Finke couldn’t control his height, but additional strength was a prerequisite, and his lack of strength contributed to holding him back from 2015-17. Kelly and Long both have commented during August how much stronger Finke has become. Not a big bench press guy per se, Finke has always prided himself on his strength from the hips down. He’s taken a big step up in that area since last year.

“We do a lot of high rep, high weight,” said Finke, noting his second year coming through the Matt Balis system. “I definitely feel stronger. I feel like I can hold my own a little better, blocking bigger guys going in the box, blocking linebackers and doing the things I’m asked to do in the slot.”

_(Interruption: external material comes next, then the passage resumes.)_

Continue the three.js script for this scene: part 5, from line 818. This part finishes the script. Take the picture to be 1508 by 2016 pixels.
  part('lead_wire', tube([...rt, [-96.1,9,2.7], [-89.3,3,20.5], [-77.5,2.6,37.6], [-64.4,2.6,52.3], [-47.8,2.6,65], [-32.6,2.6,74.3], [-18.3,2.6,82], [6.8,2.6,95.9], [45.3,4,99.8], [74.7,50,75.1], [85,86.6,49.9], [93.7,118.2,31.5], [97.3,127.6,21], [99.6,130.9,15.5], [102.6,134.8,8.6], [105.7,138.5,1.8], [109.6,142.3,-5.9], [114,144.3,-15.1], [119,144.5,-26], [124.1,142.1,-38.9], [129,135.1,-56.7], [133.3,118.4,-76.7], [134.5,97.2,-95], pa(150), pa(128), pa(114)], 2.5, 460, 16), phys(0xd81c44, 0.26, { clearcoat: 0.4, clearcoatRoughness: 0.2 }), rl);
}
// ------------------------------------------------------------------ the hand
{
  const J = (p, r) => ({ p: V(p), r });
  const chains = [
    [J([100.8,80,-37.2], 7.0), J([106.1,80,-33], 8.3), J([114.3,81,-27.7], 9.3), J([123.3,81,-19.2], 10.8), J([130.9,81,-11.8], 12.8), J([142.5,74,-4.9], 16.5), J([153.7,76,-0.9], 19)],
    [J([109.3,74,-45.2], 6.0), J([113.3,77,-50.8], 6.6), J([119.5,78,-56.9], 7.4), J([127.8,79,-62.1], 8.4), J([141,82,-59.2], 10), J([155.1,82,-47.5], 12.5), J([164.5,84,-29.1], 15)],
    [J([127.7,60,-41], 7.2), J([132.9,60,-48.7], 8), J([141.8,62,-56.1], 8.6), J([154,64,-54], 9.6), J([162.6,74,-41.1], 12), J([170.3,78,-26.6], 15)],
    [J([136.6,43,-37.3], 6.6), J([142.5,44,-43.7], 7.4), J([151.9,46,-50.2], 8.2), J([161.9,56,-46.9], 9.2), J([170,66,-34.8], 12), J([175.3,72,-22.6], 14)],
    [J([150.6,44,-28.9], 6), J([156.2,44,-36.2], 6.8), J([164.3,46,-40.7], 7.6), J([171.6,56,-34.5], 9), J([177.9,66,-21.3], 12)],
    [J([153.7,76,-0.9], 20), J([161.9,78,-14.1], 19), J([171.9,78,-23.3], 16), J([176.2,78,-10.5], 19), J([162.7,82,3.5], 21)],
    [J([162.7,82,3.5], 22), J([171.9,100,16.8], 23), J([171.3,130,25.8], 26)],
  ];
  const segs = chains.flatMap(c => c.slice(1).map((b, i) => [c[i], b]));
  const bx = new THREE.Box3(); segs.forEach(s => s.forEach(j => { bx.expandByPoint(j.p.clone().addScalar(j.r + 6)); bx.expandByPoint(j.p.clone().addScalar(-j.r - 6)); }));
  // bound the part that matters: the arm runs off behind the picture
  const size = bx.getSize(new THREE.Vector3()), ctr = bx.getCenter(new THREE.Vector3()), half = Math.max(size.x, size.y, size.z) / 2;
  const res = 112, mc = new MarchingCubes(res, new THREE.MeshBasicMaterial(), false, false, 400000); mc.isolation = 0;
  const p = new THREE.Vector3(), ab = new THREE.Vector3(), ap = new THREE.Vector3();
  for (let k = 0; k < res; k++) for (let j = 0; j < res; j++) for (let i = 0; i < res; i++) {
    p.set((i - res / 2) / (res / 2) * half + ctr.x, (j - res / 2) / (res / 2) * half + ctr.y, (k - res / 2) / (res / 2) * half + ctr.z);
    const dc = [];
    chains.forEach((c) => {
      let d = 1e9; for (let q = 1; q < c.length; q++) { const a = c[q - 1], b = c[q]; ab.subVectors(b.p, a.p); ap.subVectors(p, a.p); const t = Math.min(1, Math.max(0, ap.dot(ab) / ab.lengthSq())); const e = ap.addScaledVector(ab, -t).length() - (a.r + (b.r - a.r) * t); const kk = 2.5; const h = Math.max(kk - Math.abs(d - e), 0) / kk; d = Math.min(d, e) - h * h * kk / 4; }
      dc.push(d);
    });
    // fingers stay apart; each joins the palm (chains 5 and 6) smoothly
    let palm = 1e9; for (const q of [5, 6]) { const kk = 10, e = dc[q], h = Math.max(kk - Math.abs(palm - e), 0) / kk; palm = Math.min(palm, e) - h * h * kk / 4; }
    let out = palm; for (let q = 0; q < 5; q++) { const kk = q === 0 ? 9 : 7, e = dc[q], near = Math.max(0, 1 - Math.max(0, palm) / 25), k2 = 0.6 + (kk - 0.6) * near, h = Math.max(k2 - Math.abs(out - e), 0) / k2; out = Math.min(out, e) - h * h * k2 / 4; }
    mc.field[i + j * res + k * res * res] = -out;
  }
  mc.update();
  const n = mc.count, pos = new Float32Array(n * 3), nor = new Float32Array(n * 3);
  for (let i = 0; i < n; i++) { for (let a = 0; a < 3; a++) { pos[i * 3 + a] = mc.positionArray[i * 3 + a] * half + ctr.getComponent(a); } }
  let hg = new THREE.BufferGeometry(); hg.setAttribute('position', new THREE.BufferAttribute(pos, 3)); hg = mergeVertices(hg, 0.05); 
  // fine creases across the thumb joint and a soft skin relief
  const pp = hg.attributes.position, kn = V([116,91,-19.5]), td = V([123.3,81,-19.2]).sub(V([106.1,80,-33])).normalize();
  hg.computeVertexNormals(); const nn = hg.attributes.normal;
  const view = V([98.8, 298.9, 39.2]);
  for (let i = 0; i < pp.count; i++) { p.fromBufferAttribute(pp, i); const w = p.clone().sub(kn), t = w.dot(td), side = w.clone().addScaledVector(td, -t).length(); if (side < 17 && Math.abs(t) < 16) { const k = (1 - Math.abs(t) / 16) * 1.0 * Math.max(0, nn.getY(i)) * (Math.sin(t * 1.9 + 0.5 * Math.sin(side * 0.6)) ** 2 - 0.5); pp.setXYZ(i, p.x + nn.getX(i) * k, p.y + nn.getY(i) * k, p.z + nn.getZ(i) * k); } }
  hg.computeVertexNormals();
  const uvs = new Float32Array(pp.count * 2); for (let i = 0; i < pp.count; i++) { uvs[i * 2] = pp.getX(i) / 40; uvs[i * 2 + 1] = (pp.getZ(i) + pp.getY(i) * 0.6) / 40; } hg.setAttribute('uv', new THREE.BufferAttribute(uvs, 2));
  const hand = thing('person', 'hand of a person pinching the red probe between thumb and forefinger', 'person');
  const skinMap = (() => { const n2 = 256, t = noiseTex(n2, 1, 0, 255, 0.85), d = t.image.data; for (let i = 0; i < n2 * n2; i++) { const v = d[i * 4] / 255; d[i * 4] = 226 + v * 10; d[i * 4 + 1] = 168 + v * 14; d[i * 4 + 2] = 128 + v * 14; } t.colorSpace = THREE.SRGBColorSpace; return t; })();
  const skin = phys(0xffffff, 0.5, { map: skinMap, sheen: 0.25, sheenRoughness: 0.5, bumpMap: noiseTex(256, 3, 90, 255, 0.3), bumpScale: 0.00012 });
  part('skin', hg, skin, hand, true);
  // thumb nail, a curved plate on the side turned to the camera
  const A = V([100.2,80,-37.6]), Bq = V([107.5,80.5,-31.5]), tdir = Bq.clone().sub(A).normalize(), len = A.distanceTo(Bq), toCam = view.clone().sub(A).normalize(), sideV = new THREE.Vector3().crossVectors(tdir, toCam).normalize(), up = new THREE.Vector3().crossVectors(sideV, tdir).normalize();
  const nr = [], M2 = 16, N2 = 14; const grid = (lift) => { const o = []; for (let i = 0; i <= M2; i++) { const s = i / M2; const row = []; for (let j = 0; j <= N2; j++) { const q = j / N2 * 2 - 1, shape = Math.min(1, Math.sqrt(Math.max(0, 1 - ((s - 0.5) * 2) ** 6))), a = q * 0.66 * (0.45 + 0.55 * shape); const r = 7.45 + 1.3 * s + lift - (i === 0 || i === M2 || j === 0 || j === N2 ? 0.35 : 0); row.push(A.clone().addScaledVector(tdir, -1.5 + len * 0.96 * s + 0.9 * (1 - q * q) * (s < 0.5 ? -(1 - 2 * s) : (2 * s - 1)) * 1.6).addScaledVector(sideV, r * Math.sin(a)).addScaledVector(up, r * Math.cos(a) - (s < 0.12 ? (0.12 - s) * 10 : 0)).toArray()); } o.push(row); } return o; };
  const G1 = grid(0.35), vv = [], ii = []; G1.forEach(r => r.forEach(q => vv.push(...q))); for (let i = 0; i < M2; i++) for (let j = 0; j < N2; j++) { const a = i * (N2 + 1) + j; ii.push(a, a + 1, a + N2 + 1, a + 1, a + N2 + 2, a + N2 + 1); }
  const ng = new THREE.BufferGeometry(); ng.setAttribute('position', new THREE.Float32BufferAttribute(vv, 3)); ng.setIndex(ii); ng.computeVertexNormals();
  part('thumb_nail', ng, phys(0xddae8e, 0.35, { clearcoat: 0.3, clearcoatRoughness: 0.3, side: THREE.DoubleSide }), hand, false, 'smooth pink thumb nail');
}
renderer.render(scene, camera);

Upon the conclusion of the spring semester before the start of summer school – about a three-year window – Finke went to Texas where he stayed with an uncle and trained at a gym called Acceleration Training Concepts in Houston. ATC emphasized running mechanics and the corresponding wide receiver application – getting in and out of breaks quickly.

“Anytime you can have an improvement from where you used to be,” said Finke, “it’s going to help.”

Rather than getting tripped up by the slightest alteration of his stride, Finke stayed on his feet in August, an improvement noted specifically by Long.

For the third straight year, Finke will be at the forefront of Notre Dame’s punt return game. He closed the 2017 regular season on the upswing with a 41-yard punt return against Stanford.

“I’m obviously hoping to get more of those,” Finke said.

Now that he’s at or near the top of the heap as a receiver and return man, Finke won’t be looking back.

“I’ve always told myself to be ready to go whenever and whatever I’m asked to do,” Finke said. “I didn’t have a lot of catches in high school, but I had someone to base myself off of in Nick Coleman. I practiced against him in high school every day.

“I knew I could compete with him and a lot of the guys in the Dayton area that were getting more looks than I was. I always knew I had it in me. It was just a matter of time until I could prove it, get some opportunities and take advantage of them.”

That time is now. That player is Chris Finke.